お話は、言っちゃうならば『キノの旅』に出てくる国の、一軒家版て感じ。いや家ということでならジャンルがSFの『変な家』と言うべきか……読んでないからわからないが。あらゆる物質を生成できるマシンと、あらゆる欲求を代替できるシステムにより地球上のほぼすべての人類が家から出なくなった世界というのには、個人的には果たしてそうなるものかと思わないでもない。別に僕自身は外交的でも外向的でもないが、しかし「家」ってそんな、自分の欲望で満たして、それで終えられるようなもんだろうか? という気がする。それはなんか「前提」で、そこを拠点あるいは基点として、さあ外に己の欲望を広げようってなるもんじゃないかしら。繁殖欲というか、外征欲というか。それに人間は果たして自らの欲求のみで自らを満たせるのか? という疑問もある。よくオープンワールド系のゲームで自由度抜群、世界を脅かす魔王を倒しに行ってもいいし町で家を建てたり農業に勤しんだり他プレイヤーと結婚したりしても良し、みたいなのがあるが、俺ああいうのにあんまり食指動かない……他人のコーディネートを吟味したい。建物を探訪する番組が長年愛されているように、自分のマイハウスを作り上げたら他者とそれを比べたい、あるいは他者が用意したクエストを踏破していきたいという欲求もあるのではないか。他者の物語に触れて思ってもいなかったことを思ってみたい、性癖を開発されてみたい、みたいな欲が。ゆえに人は物語を読むし、そもそも本作自体が、様々なお客様のクレームを辿って様々なお客様のお家を拝見するという欲望を刺激している。

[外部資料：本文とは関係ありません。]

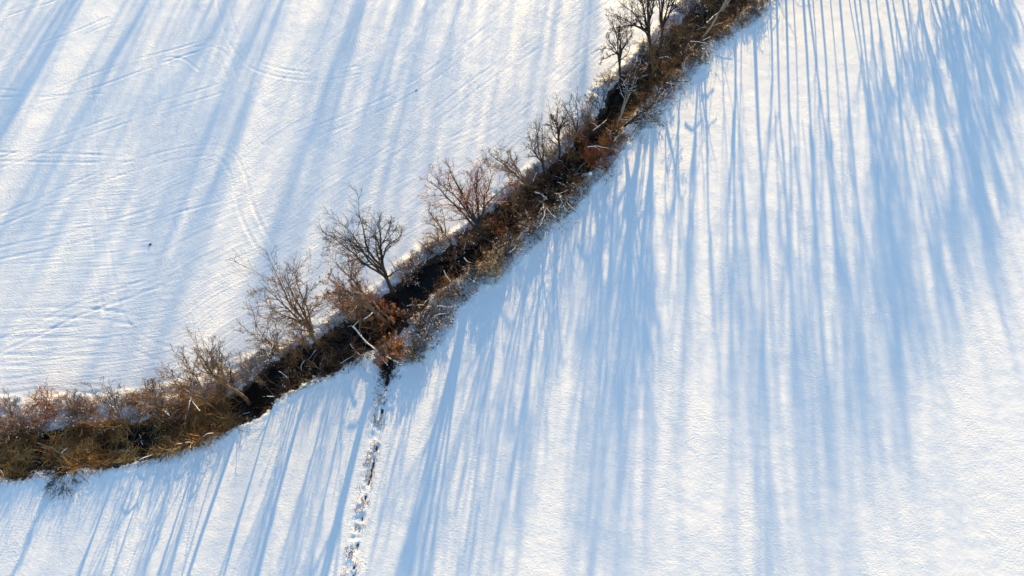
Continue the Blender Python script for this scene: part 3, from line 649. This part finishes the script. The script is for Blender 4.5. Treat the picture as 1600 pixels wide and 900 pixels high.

そういった欲求もバイオスフィアⅢ型建築は代替できるものを用意して内部で完結できるとのことだが……はてさて。作中ではこうなる前の時代に大きな戦争があり、そこでは人体を機械に代替したサイボーグ同士の戦争でしっちゃかめっちゃかになったという背景があるから、人類全体がそうした「外」へ向いたエネルギーをあらかた使い果たしちゃって今は眠りの時期だという裏設定があるのかもしれない。裏っていうか、こっちが勝手に読み込んだ違法建築みたいな裏設定だが。